++++ Raw data

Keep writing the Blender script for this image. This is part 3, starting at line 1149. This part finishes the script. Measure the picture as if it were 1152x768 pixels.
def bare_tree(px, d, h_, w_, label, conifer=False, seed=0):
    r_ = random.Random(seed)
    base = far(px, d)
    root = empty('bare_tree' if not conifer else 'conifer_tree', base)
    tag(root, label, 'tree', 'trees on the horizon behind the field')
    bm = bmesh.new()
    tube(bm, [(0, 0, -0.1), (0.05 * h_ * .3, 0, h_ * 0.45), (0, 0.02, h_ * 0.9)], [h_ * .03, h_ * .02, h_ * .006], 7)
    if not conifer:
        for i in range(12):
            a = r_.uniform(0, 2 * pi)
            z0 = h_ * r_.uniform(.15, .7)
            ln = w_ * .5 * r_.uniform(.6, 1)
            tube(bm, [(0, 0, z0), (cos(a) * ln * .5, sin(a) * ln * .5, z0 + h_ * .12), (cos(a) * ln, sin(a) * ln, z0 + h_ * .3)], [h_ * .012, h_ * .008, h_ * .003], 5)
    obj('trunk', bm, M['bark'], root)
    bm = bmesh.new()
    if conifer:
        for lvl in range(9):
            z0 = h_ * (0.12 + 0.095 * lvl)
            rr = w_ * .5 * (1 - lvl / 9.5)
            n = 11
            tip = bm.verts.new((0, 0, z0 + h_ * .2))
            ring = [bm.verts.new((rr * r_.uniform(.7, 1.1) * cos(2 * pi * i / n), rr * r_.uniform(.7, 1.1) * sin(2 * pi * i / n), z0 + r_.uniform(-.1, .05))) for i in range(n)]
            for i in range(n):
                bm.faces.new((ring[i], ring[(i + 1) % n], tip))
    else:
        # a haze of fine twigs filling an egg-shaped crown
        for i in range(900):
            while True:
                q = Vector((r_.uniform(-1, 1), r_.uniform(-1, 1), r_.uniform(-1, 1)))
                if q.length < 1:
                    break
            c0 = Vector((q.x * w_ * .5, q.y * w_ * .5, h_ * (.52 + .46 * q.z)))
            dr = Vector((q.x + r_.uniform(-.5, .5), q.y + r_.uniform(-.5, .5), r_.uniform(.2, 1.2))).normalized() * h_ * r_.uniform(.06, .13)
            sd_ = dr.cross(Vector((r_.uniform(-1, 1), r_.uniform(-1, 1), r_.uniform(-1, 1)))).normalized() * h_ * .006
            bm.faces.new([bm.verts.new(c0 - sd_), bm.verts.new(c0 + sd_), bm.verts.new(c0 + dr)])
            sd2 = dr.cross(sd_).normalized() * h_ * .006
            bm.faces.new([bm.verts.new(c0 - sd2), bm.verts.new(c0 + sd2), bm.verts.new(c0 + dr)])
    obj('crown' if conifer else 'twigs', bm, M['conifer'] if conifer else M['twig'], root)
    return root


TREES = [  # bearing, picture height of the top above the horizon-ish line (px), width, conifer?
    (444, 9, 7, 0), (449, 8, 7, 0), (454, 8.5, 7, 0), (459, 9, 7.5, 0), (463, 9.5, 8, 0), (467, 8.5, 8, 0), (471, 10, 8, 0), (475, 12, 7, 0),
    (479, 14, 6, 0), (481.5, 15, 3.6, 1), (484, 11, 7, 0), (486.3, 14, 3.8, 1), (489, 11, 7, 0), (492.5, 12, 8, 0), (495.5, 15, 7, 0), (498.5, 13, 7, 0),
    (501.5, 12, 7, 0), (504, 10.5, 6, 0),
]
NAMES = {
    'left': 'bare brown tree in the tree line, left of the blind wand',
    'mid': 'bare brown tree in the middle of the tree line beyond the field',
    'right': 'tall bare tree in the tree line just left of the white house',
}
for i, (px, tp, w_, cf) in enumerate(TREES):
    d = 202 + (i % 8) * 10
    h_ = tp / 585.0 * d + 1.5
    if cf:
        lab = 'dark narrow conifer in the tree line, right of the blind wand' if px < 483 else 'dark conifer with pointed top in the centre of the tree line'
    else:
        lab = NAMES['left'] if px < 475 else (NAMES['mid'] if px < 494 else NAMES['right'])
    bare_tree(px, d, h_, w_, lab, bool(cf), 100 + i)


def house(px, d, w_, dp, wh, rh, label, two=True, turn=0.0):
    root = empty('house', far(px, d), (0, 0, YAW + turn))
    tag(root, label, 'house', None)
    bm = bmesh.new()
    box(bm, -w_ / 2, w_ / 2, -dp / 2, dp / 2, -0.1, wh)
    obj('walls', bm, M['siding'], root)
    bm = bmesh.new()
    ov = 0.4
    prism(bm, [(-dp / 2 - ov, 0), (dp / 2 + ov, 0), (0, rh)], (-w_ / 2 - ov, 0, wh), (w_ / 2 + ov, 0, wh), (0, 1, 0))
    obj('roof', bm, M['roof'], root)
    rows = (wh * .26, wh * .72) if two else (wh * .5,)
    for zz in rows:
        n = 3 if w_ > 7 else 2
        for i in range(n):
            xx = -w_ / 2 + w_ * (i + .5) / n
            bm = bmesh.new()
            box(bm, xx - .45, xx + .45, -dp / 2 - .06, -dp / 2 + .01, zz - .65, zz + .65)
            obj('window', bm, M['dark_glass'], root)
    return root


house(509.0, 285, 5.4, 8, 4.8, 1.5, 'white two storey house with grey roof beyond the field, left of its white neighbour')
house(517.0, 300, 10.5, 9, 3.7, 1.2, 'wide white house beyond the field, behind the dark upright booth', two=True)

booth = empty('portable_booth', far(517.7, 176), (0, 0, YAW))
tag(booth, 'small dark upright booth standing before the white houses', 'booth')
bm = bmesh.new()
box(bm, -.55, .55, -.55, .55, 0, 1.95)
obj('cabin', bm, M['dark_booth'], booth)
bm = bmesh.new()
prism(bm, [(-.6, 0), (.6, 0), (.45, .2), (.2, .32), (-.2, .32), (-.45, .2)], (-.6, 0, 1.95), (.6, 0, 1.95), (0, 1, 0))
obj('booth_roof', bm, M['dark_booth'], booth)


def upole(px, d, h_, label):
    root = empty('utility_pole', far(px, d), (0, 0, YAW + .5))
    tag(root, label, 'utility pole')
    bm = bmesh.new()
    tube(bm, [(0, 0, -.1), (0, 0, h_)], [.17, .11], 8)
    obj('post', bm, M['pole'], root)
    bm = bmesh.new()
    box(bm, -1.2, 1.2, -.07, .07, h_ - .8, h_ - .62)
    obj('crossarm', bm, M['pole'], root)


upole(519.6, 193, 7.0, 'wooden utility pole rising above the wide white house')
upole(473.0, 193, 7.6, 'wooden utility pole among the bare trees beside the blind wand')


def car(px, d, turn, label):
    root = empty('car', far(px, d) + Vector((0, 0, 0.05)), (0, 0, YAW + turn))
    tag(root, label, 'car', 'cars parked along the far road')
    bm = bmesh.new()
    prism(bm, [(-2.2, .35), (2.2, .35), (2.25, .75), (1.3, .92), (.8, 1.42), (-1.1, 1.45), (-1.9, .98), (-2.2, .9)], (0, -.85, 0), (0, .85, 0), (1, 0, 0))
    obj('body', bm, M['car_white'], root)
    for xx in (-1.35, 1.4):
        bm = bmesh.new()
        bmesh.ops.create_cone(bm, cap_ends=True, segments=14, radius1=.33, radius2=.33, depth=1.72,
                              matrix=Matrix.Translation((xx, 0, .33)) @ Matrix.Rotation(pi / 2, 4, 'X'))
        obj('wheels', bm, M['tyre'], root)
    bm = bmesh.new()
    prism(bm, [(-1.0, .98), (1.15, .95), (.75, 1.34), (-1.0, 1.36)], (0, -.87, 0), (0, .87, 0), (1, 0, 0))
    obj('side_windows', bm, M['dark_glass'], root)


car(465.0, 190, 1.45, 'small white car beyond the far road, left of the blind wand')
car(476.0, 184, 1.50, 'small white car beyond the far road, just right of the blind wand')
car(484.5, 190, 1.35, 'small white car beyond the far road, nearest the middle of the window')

++++++++

Exercise task
Search the preceding listing for the word "picture" and pull out every line that holds it.

Exercise output
Keep writing the Blender script for this image. This is part 3, starting at line 1149. This part finishes the script. Measure the picture as if it were 1152x768 pixels.
TREES = [  # bearing, picture height of the top above the horizon-ish line (px), width, conifer?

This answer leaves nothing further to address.